From here, I plan to use TrueNAS’s replication function to replicate the data to my new main NAS. How do I then turn the offsite backup machine into a backup? Do I have to wipe all the data off that machine or is there an easy way to do that?
I am using TrueNAS Scale. Both systems are currently at the same physical location.
Create a new pool and/or dataset on the backup server and send the snapshots there. Done.
As this is for backup-only, I recommend cranking up the compression as high as possible. Like ZSTD with level 10 or higher, depending on what is reasonable for the CPU on the backup server with the expected bandwidth between the servers. You set this on the backup dataset on the backup server.
This can save entire disks on the target, depending on what data this is.
Do yourself a favor, go out to a recycle place or look on ebay for an old LTO drive and use tapes for backup. You will save soooooooo much time. I’m doing this soon. I WISH, SEVERELY, that I had done a tape backup before my NAS drives took a dump.
But always, ALWAYS, remember.
A NAS is NOT a backup system.
The drive will cost a little because people still use them, but the tapes cost dirt. I have an HP LTO3 on SCSI, I’m still trying to figure out what to put it in, but then I could have one machine be the archive machine, and I can even airgap it, so help me.
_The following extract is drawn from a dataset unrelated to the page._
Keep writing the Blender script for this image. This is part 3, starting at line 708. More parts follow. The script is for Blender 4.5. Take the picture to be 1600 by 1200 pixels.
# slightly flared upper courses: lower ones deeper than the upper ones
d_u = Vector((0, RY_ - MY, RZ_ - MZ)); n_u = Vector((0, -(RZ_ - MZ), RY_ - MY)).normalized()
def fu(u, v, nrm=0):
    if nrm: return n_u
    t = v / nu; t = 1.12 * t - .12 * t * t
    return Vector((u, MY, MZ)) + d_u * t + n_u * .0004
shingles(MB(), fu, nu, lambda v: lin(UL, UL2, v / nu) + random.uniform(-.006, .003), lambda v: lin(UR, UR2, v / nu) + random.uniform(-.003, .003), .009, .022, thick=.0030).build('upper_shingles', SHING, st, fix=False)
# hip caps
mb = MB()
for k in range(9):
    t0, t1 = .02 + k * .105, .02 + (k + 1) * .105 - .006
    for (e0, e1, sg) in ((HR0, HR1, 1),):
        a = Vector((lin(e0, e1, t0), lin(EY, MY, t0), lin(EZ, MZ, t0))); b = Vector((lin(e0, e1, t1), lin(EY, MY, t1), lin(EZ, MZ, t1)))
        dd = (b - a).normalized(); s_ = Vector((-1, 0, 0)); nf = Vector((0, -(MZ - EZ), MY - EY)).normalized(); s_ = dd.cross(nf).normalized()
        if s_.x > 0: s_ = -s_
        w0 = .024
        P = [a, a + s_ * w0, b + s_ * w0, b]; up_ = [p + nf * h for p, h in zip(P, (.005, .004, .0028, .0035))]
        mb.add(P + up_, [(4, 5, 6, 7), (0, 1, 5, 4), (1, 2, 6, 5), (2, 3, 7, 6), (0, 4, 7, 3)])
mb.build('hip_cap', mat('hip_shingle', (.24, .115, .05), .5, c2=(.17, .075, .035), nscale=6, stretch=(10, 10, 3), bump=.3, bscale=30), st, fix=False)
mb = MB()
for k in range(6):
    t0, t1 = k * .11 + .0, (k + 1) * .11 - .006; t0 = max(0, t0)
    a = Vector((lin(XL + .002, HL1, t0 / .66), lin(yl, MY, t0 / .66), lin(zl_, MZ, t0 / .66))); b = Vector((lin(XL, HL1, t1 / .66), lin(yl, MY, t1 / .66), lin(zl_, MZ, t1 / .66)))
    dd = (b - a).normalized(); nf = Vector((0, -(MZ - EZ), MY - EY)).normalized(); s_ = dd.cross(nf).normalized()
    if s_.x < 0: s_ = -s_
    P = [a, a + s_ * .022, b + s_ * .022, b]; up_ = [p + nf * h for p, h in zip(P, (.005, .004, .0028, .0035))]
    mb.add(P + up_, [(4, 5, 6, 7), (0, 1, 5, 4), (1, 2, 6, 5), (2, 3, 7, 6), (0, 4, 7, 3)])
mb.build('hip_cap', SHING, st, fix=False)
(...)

If your drives all take a dump like mine just did you have no NAS or Data at all, so what do you do then wise guy.
I legit just lost 2TB of data by NOT having a tape backup
The point of saying a NAS is NOT a backup system is both datarot and hardware failure potential. Recorded tracks VS volatile discs with lots of complicated parts that if anything fails now you gotta send it out to have a specialist work on it. Etc etc etc.
Theres reason to what I say. If its just a matter of cloning a NAS, have another NAS or get a disc shelf and keep a dump separate. But to rely on an equally failworthy server is kinda foolish.
Speaking from a sysadmin perspective. Not universal, but point to be made.
The cheapest LTO drive I could find locally was a HPE LTO5 model and it cost ~100k TWD (~3200 USD). For that price I could very well make 5 more backups on SSDs or 10 more copies on HDDs. I only have 16TB of data.
I have 2 drives mirrored in each NAS machine for a total of 4 drives so I should be pretty safe.
Yes, I am working on it. Spinning rust isn’t the fastest so it will take a few days. I just got a new network switch and 2.5Gb network cards to speed up the transfers.